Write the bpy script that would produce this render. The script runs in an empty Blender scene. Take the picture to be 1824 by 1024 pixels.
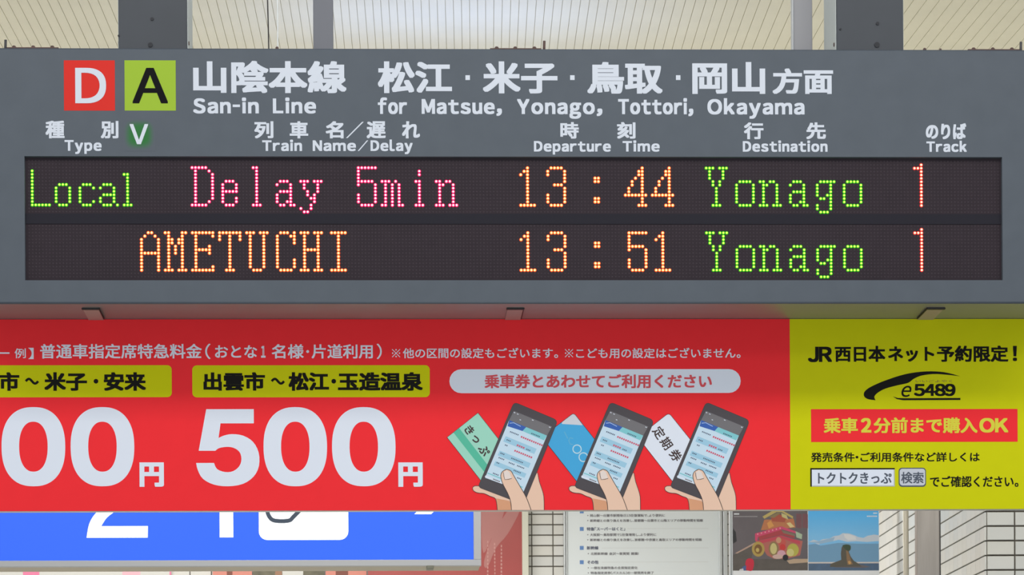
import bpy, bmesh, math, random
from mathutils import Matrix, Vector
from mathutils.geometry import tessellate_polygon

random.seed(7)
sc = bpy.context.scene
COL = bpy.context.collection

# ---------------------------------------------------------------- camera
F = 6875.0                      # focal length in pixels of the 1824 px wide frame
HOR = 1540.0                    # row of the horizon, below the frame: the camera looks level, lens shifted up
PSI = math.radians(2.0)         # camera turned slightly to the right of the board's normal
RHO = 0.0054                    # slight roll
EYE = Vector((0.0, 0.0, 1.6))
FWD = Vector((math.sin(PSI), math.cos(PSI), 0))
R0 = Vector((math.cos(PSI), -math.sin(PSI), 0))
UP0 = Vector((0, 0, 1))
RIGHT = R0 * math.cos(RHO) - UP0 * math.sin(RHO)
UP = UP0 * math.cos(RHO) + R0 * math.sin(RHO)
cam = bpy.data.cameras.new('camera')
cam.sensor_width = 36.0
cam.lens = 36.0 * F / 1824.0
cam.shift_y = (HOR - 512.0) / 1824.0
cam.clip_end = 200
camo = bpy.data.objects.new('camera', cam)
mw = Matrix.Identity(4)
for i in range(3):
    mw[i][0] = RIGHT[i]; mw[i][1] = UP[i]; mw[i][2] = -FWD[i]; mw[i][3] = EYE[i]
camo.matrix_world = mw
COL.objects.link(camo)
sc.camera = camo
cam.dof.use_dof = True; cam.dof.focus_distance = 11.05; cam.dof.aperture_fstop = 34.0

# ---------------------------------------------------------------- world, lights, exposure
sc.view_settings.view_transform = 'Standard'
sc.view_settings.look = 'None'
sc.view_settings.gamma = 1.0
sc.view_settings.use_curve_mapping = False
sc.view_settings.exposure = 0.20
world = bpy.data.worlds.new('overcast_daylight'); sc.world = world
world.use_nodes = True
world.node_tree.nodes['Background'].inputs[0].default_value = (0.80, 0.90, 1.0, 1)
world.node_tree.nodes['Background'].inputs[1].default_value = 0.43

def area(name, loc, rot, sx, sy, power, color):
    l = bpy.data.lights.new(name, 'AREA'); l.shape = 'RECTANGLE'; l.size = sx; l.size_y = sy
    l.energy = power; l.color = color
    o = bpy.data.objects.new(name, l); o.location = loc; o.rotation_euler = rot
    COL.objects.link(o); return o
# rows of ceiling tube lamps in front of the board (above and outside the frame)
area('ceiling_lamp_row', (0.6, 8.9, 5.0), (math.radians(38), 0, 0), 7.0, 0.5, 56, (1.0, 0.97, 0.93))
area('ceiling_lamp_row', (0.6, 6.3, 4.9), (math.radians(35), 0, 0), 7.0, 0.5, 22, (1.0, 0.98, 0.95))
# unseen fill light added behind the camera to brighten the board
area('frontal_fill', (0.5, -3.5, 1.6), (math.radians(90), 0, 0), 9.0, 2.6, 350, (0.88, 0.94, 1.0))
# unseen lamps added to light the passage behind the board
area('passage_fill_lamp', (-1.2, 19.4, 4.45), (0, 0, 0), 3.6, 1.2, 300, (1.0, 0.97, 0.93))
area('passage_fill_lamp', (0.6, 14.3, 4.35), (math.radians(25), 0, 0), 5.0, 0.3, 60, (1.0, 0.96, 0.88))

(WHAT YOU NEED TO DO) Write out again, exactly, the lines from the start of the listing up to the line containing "COL = bpy.context.collection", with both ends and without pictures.

(WRITTEN SOLUTION)
Write the bpy script that would produce this render. The script runs in an empty Blender scene. Take the picture to be 1824 by 1024 pixels.
import bpy, bmesh, math, random
from mathutils import Matrix, Vector
from mathutils.geometry import tessellate_polygon

random.seed(7)
sc = bpy.context.scene
COL = bpy.context.collection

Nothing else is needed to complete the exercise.